What you are asked to do >>
Copy verbatim the block of lines in the entries below whose first line contains "were 1200x800 pixels." and whose last line contains "struct('baseboard_back', box(B(), XL, 1.75, Y1". Leave out all other lines.
— Begin —
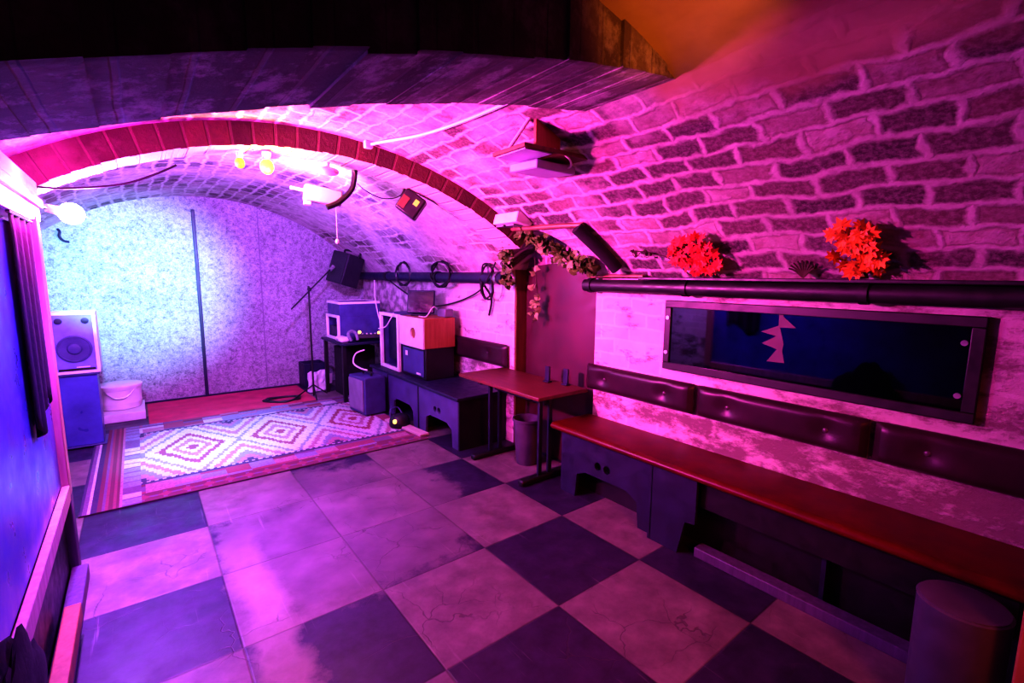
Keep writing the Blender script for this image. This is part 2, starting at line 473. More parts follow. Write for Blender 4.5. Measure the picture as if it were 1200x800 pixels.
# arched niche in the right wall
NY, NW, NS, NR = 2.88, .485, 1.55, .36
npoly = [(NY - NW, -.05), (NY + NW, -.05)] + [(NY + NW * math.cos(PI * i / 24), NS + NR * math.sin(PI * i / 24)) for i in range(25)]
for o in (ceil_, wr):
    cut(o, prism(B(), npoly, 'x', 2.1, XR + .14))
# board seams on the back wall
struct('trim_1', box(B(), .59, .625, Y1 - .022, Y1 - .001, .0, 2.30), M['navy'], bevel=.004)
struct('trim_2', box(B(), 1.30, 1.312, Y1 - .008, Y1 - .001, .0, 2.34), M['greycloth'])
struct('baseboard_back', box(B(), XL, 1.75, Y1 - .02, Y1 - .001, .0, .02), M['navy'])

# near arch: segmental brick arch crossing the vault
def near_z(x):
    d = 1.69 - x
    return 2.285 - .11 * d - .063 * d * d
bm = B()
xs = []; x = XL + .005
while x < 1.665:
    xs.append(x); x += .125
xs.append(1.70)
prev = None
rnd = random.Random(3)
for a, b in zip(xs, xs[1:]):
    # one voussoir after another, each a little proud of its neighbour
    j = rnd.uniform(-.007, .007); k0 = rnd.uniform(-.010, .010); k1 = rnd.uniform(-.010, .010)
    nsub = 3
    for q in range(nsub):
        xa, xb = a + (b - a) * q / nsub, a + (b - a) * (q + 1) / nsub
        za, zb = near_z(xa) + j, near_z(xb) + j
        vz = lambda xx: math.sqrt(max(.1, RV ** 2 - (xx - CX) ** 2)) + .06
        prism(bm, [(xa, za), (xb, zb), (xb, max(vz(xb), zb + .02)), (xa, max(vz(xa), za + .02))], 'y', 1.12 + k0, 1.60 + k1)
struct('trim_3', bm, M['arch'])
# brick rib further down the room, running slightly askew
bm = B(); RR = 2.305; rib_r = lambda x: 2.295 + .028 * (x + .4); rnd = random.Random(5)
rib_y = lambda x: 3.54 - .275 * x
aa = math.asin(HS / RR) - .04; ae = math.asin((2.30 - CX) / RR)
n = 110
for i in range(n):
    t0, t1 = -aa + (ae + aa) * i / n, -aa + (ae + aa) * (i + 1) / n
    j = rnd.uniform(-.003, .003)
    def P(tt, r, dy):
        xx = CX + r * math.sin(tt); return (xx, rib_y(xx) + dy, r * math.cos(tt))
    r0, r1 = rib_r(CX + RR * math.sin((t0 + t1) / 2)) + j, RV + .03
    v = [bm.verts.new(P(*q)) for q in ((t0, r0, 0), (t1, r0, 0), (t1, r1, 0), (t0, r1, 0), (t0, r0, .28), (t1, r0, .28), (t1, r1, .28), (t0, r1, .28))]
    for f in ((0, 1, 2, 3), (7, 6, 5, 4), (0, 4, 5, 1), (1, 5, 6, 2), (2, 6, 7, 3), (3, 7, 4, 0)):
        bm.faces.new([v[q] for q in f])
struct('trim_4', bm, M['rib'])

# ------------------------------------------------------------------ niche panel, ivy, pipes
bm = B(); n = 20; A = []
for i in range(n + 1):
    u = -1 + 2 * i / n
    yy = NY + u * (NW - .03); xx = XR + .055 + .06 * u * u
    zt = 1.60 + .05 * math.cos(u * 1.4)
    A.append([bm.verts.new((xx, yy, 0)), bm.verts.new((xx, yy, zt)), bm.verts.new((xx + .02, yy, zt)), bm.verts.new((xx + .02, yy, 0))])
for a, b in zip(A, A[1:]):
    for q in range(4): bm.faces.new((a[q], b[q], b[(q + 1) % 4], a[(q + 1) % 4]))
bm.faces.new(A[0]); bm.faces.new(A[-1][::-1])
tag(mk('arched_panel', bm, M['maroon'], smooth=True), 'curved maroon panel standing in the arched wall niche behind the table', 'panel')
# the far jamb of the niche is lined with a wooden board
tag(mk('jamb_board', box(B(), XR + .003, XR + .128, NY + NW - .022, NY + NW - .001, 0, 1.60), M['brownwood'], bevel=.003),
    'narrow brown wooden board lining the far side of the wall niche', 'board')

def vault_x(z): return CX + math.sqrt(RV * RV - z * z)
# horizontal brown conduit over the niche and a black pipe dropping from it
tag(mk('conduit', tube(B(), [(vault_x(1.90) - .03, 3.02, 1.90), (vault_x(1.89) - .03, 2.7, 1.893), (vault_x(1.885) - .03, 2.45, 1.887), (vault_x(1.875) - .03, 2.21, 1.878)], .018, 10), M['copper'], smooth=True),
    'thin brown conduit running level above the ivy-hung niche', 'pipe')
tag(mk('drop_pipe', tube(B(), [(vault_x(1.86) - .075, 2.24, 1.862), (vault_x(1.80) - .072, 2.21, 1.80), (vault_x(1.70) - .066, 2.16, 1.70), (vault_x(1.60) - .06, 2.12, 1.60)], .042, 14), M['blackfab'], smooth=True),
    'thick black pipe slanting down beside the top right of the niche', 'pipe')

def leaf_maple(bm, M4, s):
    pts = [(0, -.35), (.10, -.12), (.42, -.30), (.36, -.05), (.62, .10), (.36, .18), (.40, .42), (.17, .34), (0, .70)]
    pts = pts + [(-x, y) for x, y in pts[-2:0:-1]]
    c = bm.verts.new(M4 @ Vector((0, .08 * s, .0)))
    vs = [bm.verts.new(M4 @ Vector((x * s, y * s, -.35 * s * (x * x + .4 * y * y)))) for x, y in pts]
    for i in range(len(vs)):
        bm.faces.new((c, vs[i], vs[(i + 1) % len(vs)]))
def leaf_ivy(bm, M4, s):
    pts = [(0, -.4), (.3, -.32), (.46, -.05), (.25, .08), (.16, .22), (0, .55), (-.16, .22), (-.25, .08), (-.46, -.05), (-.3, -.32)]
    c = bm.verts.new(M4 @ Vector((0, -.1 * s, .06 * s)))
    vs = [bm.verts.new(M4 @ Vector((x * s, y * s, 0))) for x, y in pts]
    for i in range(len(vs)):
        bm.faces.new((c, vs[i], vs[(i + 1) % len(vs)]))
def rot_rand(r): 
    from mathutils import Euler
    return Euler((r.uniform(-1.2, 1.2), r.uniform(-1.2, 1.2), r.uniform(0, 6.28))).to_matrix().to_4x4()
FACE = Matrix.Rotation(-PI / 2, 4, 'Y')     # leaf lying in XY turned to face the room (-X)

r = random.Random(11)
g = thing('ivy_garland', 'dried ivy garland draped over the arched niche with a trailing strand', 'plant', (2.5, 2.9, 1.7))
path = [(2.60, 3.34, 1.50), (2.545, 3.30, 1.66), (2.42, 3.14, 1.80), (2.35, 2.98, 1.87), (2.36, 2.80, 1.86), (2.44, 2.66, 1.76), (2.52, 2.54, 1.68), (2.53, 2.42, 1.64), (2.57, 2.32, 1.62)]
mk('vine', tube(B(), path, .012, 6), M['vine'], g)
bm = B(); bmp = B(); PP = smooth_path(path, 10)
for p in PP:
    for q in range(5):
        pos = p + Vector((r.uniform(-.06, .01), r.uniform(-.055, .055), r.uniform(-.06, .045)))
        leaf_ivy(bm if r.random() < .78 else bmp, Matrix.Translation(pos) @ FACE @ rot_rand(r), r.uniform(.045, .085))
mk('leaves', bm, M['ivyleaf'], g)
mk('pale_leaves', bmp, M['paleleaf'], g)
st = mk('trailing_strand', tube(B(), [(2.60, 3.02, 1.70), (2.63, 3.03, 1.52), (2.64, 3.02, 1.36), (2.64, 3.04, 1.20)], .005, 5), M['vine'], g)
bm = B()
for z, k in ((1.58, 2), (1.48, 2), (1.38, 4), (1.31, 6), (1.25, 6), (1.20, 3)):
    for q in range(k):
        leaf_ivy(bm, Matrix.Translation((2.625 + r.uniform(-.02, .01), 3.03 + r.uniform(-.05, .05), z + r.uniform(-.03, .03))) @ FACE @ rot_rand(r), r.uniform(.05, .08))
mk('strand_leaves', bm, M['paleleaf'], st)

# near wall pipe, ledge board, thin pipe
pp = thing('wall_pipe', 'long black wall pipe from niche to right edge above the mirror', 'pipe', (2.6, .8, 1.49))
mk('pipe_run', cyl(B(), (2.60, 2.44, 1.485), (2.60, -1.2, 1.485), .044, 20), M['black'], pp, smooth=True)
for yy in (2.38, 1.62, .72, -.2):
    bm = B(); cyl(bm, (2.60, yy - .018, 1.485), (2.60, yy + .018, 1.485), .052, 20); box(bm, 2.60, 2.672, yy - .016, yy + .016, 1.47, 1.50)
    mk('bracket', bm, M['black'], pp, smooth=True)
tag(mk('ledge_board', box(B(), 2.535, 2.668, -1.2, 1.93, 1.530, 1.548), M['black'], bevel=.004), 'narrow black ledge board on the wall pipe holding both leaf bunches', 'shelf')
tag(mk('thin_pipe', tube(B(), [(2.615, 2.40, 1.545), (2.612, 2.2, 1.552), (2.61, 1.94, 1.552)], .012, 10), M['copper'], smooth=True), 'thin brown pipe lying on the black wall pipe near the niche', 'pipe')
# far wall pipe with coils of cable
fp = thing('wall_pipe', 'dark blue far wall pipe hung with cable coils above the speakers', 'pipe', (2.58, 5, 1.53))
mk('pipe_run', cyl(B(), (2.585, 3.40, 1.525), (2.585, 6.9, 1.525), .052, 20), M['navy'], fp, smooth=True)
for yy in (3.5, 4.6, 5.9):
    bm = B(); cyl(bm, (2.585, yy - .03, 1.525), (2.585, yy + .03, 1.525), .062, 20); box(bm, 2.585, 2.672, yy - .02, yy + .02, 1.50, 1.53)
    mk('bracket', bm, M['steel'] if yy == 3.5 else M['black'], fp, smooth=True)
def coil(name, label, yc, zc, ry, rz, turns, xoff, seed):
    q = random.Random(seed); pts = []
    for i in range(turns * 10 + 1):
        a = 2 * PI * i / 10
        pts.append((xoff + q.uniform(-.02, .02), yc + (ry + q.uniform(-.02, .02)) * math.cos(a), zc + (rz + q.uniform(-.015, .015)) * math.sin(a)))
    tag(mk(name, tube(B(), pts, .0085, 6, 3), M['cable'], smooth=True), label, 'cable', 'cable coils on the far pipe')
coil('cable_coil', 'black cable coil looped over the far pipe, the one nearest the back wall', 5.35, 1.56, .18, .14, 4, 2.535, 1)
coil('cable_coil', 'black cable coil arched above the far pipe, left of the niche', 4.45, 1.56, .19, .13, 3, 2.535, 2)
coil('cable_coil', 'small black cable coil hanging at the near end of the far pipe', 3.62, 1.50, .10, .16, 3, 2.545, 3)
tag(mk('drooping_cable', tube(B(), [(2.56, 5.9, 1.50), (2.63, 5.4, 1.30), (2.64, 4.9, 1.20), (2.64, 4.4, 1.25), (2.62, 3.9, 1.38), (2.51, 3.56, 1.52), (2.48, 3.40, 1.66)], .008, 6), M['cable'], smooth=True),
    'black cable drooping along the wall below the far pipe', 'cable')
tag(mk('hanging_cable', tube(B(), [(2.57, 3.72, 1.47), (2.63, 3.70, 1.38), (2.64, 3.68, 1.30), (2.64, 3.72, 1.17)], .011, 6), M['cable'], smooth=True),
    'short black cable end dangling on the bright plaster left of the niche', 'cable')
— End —
— Begin —
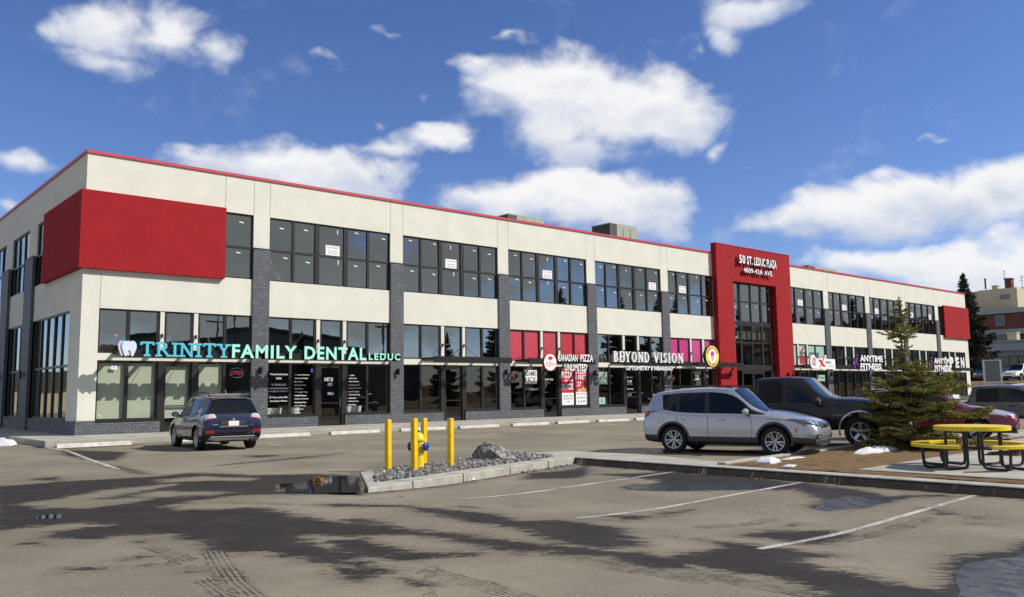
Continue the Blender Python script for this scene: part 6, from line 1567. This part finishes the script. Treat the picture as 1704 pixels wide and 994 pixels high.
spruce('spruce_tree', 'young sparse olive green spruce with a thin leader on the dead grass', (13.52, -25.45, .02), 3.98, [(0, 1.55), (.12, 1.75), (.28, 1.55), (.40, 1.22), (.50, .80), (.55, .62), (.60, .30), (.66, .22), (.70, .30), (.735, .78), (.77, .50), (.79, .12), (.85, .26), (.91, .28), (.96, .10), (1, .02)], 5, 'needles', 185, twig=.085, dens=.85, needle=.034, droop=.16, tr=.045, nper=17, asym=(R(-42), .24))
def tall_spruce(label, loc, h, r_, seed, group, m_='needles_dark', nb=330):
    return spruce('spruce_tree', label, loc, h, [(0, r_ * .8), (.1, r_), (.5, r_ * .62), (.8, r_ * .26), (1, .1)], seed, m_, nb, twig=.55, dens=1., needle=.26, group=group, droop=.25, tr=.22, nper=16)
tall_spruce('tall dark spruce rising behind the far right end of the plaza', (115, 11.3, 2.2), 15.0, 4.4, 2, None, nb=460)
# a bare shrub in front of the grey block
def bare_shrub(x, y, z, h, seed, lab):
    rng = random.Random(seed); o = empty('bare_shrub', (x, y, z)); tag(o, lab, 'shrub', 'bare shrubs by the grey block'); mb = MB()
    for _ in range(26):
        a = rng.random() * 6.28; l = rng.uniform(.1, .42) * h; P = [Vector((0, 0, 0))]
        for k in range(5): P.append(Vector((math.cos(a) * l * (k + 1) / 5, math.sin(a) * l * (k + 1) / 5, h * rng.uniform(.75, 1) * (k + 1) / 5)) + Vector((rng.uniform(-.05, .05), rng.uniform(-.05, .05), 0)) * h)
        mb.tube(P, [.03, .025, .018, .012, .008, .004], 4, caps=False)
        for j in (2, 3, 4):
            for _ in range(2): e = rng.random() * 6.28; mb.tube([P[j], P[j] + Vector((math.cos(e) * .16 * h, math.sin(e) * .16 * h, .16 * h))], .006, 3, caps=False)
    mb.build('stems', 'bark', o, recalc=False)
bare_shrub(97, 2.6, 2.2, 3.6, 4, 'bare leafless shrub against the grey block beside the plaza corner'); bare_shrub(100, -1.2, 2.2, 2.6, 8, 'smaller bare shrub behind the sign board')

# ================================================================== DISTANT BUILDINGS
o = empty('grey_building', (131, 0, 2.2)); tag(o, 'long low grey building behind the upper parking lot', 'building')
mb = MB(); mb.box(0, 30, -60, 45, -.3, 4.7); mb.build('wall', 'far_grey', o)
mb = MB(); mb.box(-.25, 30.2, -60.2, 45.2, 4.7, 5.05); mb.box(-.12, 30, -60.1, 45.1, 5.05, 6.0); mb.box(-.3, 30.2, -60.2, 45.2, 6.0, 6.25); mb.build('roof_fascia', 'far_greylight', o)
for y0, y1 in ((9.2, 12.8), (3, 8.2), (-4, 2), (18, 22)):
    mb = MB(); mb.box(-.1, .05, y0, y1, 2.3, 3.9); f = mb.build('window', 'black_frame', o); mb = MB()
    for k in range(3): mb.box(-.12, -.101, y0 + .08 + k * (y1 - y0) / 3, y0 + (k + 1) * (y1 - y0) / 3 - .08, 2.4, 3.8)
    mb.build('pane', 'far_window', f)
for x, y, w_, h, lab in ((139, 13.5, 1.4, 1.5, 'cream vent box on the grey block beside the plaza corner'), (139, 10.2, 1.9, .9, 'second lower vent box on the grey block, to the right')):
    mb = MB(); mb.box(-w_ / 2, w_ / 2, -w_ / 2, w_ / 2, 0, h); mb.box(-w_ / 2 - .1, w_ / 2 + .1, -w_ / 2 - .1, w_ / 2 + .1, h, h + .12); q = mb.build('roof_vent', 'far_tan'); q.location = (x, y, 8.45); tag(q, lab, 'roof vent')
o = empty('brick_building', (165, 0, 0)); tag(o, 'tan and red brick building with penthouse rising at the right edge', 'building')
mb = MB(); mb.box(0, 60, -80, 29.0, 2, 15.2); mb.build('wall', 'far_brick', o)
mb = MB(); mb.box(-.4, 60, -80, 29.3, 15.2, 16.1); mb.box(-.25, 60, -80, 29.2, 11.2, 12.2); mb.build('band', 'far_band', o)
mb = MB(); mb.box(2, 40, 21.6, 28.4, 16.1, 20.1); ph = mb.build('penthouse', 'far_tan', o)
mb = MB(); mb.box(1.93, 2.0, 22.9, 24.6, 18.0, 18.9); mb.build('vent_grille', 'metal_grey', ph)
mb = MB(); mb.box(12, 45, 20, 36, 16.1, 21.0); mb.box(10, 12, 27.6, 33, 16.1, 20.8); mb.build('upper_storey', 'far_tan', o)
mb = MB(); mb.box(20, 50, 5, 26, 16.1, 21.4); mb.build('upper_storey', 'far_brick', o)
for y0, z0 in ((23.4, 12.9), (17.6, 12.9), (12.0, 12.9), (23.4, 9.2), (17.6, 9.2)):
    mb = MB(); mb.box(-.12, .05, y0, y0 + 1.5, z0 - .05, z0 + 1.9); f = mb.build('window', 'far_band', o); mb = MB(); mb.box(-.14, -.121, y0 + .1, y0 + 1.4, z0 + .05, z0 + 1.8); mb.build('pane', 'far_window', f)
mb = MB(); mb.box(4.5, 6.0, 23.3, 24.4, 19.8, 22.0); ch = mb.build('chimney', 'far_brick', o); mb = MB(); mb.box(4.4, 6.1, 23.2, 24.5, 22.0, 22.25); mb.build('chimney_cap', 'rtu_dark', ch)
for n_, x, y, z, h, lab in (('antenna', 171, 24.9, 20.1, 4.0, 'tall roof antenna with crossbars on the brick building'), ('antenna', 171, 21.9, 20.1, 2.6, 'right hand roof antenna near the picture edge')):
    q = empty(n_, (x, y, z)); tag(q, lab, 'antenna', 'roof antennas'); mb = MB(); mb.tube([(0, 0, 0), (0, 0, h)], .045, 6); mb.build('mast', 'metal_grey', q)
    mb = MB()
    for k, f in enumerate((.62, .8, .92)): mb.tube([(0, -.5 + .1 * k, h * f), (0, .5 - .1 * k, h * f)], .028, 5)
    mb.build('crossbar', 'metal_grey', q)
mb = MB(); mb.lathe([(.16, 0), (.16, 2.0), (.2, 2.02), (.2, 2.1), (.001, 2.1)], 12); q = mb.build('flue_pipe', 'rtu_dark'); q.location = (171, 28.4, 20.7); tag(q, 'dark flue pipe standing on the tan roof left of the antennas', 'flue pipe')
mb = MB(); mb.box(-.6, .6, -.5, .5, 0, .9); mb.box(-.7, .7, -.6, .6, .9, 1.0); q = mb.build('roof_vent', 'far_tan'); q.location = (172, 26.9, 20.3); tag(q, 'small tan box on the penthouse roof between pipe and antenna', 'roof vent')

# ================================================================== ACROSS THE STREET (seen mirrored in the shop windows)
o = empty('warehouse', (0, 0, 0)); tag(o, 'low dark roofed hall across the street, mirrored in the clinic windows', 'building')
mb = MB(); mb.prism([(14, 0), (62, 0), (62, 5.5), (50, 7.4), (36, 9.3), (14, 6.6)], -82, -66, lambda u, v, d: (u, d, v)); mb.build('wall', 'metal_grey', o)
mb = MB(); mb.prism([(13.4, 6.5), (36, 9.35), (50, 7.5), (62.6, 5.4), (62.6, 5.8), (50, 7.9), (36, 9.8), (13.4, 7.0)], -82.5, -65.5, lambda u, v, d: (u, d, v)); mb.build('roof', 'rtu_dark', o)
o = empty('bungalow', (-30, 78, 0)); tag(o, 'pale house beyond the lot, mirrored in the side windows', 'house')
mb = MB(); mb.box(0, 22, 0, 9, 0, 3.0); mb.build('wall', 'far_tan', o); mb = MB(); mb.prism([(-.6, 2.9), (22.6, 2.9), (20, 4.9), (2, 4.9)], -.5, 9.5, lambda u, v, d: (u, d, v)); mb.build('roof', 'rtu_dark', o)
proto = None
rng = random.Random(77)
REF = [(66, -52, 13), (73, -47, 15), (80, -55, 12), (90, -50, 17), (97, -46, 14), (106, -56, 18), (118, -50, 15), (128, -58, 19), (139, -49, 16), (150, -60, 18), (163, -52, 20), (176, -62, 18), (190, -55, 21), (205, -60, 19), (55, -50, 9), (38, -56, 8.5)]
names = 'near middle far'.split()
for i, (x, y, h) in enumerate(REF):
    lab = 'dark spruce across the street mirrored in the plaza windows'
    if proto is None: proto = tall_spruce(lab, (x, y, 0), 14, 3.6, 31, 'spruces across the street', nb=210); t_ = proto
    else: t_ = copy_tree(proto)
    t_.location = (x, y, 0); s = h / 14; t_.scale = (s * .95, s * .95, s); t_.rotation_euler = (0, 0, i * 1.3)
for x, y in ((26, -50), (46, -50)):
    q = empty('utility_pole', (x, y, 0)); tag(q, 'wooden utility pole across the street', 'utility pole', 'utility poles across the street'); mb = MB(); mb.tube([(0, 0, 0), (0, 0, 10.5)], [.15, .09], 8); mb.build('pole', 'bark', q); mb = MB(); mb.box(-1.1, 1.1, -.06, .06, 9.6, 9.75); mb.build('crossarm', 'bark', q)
— End —
— Begin —
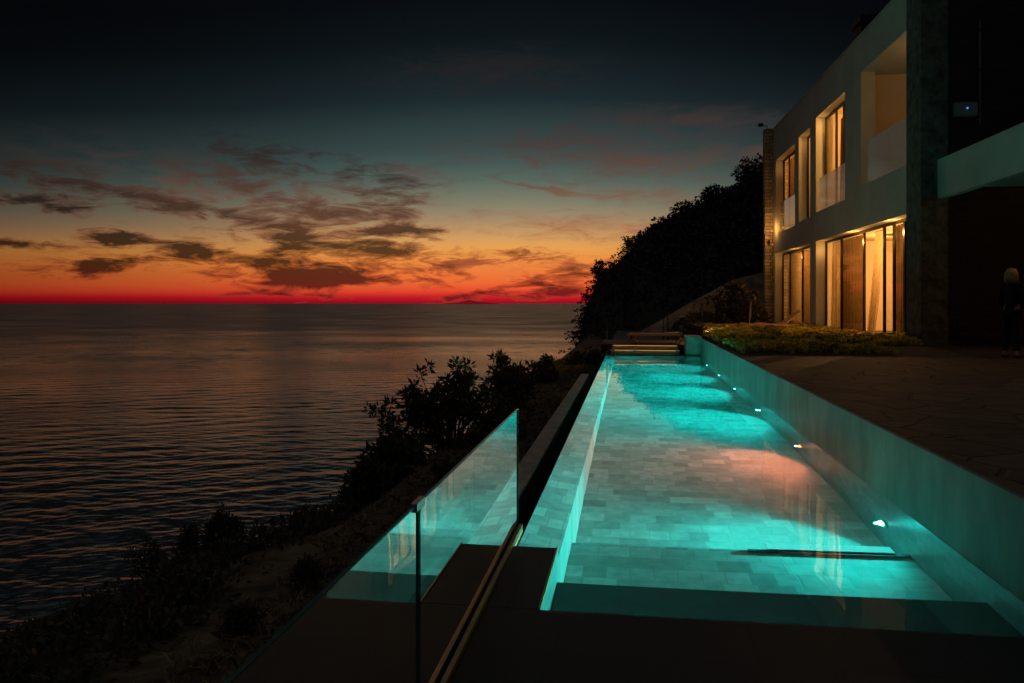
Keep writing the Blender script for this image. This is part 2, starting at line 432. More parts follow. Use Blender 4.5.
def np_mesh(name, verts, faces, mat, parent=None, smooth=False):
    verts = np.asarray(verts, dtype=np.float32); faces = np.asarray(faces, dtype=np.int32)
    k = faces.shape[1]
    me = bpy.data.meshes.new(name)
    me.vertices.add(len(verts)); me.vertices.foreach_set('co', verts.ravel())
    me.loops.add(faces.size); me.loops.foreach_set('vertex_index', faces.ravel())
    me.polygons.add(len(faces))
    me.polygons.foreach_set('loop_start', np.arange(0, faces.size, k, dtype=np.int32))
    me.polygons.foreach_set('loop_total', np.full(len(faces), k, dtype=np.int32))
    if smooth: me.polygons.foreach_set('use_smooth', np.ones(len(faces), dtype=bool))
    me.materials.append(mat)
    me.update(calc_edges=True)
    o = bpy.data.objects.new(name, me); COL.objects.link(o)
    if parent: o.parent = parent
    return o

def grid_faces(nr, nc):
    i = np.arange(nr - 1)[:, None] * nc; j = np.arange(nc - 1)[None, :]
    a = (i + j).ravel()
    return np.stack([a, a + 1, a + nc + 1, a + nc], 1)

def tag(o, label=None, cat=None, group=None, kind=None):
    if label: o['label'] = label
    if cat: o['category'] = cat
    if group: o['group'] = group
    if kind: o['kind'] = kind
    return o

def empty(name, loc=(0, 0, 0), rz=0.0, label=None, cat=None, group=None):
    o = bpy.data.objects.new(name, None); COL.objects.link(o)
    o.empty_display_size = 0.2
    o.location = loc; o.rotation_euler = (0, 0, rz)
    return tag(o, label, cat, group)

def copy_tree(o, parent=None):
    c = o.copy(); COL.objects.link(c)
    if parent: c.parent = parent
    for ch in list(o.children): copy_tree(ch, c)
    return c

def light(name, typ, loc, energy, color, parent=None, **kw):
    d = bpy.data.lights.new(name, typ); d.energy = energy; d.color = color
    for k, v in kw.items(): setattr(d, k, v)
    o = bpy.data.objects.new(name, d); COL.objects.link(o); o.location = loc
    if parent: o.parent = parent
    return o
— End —
Written response >>
Keep writing the Blender script for this image. This is part 2, starting at line 473. More parts follow. Write for Blender 4.5. Measure the picture as if it were 1200x800 pixels.
# arched niche in the right wall
NY, NW, NS, NR = 2.88, .485, 1.55, .36
npoly = [(NY - NW, -.05), (NY + NW, -.05)] + [(NY + NW * math.cos(PI * i / 24), NS + NR * math.sin(PI * i / 24)) for i in range(25)]
for o in (ceil_, wr):
    cut(o, prism(B(), npoly, 'x', 2.1, XR + .14))
# board seams on the back wall
struct('trim_1', box(B(), .59, .625, Y1 - .022, Y1 - .001, .0, 2.30), M['navy'], bevel=.004)
struct('trim_2', box(B(), 1.30, 1.312, Y1 - .008, Y1 - .001, .0, 2.34), M['greycloth'])
struct('baseboard_back', box(B(), XL, 1.75, Y1 - .02, Y1 - .001, .0, .02), M['navy'])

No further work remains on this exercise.